Using her training as a philosophy student, Ms. Craig teaches art philosophy to students at Eugene Lang College and Parsons University, helping them discover their own views and opinions about classic and contemporary forms of art. Her own style of painting could be categorized as abstract, but like many painters, the artist doesn't like to lock herself into any one genre.
"I think my paintings are a reflection of the city itself," she said. "I paint almost exclusively from observation and I'm mostly interested in composition and color. I like abstraction, but I don't go that way-I try to be really true to what I'm doing. I'm aware that my work is sort of geometric, and I use a lot of blocky, chunky structures, which are everywhere in New York City. I paint to depict those buildings in a concise, true way."
This past April, Ms. Craig organized a philosophy and art conference at the New School, titled "Thinking Through Sept. 11-New York Philosophers Respond." The conference was a gathering of thinkers and artists from the university and the city, and included gallery shows, written and verbal presentations about the impact of the attack on creativity and "just a general way for people to respond," Ms. Craig said.
"The conference was very separate from the art world," she added. "Basically, it was put together by a committee of graduate students at the New School, but it was sort of my brainchild. I was very attached to it, because I felt that there wasn't a lot of discussion going on out there and I needed to start a forum to help people start talking about it. It was very successful."

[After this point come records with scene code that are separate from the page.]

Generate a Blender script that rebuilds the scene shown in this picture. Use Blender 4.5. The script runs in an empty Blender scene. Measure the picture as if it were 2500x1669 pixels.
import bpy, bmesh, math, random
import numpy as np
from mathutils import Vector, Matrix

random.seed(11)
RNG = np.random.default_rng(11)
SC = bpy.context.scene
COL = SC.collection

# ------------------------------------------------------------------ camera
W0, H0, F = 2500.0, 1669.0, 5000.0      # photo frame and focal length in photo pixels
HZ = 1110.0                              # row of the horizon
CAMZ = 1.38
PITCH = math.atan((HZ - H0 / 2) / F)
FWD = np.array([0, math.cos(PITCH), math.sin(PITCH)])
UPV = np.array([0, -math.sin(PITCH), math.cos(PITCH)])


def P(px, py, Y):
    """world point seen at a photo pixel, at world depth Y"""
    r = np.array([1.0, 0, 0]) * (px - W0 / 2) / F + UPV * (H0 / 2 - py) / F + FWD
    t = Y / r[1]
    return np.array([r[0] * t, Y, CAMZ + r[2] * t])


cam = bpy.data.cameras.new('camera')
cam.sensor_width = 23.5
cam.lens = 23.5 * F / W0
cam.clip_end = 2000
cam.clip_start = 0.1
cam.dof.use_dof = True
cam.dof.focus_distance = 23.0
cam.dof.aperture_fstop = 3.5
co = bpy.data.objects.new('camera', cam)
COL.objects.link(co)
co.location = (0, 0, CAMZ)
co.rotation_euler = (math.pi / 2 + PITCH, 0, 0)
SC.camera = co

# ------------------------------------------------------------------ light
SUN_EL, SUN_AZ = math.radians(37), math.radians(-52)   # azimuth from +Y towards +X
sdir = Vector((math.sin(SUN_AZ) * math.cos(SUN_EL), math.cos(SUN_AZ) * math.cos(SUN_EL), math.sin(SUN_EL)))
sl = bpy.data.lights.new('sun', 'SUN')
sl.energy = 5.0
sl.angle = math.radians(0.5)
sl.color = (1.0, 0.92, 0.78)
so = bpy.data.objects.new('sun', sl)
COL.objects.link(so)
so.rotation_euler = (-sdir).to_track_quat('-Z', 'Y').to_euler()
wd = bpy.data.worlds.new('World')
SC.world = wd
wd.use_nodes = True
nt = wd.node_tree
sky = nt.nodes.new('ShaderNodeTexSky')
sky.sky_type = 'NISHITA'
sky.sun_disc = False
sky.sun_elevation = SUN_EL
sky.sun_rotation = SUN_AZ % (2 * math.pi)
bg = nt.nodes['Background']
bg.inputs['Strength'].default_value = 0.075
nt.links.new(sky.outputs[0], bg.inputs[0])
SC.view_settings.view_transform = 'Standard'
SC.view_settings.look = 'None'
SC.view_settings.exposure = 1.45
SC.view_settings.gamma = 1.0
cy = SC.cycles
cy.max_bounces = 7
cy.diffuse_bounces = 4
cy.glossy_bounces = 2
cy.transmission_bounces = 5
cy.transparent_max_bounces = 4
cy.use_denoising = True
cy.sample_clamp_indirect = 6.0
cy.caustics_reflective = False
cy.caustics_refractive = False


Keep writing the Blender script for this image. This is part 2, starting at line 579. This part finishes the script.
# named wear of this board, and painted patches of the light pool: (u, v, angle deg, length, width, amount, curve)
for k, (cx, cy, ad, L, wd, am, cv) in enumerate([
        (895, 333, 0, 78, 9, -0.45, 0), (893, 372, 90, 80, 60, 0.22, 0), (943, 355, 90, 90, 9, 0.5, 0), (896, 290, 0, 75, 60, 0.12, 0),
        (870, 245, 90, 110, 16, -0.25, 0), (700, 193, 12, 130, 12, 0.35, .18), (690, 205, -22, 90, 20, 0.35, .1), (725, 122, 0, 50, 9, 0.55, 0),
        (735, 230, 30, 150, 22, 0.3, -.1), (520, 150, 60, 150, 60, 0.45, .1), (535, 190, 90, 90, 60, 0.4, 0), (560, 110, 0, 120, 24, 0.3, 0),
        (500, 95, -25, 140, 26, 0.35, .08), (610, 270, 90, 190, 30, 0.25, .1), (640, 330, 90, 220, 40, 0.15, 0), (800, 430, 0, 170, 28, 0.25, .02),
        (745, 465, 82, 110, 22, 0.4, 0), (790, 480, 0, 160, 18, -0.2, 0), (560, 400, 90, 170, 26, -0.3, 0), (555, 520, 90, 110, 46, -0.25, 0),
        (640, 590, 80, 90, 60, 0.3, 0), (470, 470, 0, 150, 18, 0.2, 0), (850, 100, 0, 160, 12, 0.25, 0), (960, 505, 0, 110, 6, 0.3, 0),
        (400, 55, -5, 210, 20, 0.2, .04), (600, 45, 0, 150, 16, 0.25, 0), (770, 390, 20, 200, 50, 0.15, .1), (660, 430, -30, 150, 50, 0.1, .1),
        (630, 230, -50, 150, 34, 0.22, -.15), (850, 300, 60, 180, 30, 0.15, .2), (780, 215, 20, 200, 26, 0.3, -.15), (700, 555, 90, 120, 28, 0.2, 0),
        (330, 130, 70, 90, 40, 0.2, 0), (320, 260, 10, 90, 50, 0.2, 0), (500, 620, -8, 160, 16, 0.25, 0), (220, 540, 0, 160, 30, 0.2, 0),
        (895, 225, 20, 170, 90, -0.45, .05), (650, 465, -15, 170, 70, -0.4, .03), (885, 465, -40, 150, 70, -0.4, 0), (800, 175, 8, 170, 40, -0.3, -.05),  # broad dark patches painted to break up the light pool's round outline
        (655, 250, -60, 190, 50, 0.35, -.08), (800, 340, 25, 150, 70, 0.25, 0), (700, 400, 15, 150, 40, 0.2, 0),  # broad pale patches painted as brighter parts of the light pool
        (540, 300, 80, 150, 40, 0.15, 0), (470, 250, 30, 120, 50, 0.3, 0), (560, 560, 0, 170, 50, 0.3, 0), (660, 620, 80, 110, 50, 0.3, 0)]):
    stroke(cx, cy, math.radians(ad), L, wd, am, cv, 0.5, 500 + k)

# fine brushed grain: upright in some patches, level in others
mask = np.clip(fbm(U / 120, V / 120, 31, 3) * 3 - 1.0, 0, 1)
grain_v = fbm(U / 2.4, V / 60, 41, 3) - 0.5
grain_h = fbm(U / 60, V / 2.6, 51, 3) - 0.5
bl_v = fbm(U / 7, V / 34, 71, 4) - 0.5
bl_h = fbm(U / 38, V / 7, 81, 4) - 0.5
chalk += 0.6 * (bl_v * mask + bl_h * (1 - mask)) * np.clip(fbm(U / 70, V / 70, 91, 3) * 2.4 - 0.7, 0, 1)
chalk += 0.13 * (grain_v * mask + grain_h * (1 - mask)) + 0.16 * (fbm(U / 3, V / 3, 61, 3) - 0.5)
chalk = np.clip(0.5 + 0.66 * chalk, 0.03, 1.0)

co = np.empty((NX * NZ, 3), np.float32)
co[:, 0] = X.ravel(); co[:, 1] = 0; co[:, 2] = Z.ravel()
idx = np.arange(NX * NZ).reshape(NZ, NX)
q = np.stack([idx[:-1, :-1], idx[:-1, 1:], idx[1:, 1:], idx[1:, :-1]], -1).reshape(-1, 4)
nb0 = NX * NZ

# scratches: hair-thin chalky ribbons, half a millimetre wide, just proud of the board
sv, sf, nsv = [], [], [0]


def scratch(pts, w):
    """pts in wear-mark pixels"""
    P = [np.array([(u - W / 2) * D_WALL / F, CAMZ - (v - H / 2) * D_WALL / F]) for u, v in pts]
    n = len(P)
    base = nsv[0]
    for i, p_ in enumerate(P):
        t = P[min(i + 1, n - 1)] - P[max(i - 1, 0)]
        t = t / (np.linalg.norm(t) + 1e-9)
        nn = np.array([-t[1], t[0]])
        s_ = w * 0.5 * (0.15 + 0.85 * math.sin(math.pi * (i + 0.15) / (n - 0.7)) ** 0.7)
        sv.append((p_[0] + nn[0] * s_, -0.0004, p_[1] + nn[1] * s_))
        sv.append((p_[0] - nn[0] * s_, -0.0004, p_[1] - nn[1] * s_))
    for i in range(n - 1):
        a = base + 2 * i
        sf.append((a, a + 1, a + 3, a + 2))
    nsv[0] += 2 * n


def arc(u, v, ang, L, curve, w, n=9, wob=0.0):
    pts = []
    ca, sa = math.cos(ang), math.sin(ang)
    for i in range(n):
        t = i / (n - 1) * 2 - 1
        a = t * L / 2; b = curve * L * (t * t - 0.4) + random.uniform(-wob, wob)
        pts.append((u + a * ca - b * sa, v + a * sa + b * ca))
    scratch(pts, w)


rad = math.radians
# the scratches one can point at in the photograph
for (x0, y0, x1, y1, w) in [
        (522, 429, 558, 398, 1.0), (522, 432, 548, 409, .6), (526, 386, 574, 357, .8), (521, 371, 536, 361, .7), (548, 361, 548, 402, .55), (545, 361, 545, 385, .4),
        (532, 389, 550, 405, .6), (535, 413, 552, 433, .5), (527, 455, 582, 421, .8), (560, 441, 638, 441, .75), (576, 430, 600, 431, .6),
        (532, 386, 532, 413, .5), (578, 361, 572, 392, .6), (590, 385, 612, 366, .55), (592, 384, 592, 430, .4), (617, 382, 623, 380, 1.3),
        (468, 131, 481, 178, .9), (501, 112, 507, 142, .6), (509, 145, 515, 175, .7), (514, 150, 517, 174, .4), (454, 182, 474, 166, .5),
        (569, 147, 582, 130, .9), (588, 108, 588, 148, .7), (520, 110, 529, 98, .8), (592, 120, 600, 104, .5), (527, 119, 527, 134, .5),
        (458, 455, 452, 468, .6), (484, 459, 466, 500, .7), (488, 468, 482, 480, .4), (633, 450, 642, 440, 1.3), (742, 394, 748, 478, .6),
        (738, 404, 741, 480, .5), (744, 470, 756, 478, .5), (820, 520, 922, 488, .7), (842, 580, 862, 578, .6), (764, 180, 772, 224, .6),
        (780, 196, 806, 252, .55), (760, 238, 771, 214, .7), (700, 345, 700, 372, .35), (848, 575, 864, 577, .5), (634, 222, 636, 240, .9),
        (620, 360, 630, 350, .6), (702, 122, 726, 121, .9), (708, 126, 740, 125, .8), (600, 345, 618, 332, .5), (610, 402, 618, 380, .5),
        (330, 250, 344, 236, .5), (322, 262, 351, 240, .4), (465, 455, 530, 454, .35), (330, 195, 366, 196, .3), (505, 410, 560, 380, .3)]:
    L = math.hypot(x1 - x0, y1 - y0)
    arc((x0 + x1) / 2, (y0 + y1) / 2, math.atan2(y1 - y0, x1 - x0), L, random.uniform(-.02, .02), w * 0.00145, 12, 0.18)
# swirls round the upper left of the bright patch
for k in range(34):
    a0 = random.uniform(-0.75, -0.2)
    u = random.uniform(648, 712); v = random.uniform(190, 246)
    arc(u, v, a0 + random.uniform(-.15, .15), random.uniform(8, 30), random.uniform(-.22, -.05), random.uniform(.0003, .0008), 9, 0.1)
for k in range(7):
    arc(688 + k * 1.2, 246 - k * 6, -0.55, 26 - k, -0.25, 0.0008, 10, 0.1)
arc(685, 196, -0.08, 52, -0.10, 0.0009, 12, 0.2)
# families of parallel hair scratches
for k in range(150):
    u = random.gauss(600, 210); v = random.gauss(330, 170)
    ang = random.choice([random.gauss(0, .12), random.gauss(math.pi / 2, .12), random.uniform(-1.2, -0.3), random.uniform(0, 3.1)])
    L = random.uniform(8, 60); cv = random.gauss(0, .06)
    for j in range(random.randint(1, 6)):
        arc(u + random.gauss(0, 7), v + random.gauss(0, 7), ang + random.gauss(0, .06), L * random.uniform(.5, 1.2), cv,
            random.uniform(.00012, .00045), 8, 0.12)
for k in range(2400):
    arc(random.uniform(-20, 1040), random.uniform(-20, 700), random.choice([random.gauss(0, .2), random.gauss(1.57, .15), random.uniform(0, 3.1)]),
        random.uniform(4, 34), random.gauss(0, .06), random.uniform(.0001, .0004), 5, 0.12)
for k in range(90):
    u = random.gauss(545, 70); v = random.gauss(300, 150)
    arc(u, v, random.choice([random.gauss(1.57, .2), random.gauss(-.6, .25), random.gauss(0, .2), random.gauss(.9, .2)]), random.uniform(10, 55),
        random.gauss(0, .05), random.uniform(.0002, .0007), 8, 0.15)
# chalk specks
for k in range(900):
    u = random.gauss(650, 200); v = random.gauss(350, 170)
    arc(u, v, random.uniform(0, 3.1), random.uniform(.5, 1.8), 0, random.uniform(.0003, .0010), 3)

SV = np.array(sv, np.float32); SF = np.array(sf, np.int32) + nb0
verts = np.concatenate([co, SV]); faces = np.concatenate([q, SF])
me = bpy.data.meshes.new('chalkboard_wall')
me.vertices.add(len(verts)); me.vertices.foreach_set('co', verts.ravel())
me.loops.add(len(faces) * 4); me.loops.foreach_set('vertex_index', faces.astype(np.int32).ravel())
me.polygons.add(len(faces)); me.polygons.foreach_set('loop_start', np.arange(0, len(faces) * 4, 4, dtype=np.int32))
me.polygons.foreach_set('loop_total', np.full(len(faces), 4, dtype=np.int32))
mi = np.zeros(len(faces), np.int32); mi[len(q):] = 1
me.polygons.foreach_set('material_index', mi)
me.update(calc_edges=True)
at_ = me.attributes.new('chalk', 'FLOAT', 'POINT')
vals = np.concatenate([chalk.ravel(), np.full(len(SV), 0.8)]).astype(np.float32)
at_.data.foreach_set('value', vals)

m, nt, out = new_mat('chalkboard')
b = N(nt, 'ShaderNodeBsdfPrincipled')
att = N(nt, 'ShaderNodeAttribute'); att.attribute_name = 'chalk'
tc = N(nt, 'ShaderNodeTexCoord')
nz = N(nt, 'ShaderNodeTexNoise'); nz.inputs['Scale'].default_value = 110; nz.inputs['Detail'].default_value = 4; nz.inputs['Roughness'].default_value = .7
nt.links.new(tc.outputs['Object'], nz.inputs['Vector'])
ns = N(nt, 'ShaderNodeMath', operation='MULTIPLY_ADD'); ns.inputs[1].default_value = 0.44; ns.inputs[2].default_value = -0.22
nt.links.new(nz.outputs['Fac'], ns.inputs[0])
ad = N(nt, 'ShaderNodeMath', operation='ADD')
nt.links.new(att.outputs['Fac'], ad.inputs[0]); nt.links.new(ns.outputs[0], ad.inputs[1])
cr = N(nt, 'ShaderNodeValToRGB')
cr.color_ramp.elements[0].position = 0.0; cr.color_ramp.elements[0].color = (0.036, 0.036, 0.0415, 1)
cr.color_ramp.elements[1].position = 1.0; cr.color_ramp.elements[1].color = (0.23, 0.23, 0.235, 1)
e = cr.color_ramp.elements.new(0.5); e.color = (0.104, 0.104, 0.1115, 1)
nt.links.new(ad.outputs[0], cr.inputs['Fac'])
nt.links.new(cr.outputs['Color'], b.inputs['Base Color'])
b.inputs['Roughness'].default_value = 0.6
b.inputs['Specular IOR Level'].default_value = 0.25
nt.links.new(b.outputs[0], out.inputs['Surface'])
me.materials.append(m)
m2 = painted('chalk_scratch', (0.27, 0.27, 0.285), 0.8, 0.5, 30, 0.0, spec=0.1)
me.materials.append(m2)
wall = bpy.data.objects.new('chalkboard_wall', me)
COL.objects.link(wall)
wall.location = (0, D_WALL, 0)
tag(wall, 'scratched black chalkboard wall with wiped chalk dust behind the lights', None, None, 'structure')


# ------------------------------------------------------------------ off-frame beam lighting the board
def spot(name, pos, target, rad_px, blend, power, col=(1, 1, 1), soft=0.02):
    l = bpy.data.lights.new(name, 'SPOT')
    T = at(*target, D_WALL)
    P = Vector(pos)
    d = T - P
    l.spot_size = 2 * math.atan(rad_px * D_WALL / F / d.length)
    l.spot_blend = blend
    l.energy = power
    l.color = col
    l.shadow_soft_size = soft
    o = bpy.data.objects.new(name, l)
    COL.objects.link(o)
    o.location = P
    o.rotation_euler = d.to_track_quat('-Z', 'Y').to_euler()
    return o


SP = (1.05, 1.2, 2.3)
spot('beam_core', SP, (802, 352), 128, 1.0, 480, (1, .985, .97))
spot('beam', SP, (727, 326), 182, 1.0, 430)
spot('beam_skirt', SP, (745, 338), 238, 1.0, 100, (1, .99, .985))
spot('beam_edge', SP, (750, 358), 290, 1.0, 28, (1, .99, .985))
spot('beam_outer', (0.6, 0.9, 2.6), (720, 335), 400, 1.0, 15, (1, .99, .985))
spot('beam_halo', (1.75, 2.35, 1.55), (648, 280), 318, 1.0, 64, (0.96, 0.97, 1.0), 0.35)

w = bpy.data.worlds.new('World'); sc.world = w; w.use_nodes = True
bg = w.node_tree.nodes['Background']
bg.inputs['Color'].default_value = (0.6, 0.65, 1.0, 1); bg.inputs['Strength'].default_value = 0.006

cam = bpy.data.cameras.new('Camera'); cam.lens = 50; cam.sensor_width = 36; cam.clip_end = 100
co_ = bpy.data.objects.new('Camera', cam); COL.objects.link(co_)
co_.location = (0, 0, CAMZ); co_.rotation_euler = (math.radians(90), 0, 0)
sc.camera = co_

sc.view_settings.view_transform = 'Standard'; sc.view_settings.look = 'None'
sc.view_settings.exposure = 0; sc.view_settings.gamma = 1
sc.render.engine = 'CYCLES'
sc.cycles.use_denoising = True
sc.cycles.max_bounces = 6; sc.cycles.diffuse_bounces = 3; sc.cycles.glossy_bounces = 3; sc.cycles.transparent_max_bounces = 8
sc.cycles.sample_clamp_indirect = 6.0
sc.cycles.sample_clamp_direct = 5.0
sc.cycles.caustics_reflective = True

The artist's own paintings of the city, painted from memory after her four months on the 91st floor, depict the Brooklyn Bridge, views from the window to the ground including the outdoor park and fountain, night scenes of building windows filled with light, and traffic scenes. Her colors are muted in some images, bright and full of life in others. Since her visit to Massachusetts, Ms. Craig is trying to expand her focus to allow herself to paint more open spaces, such as rural landscapes and beach scenes. She is also looking ahead at her career as an artist and teacher.
"I'd love to keep teaching, but not in a full time kind of way," she said. "I enjoy writing and I hope to eventually publish some work, but also keep painting full time, write about it and share my ideas about painting and art."
The rural towns of Bethany and Goshen offer Ms. Craig even more opportunities to expand her ability as an artist.
"I like the cityscape type of painting, especially in New York City, because it's' the kind of place where you can make it beautiful if you see the wonderful things there," she said. "At first, painting in a rural setting was really hard. You have to change the way you think. When you do a cityscape, you make it your own. Finding that with other landscapes won't be as easy. It's going to take a new [way of thinking] to figure it out. But I'm very open to the idea."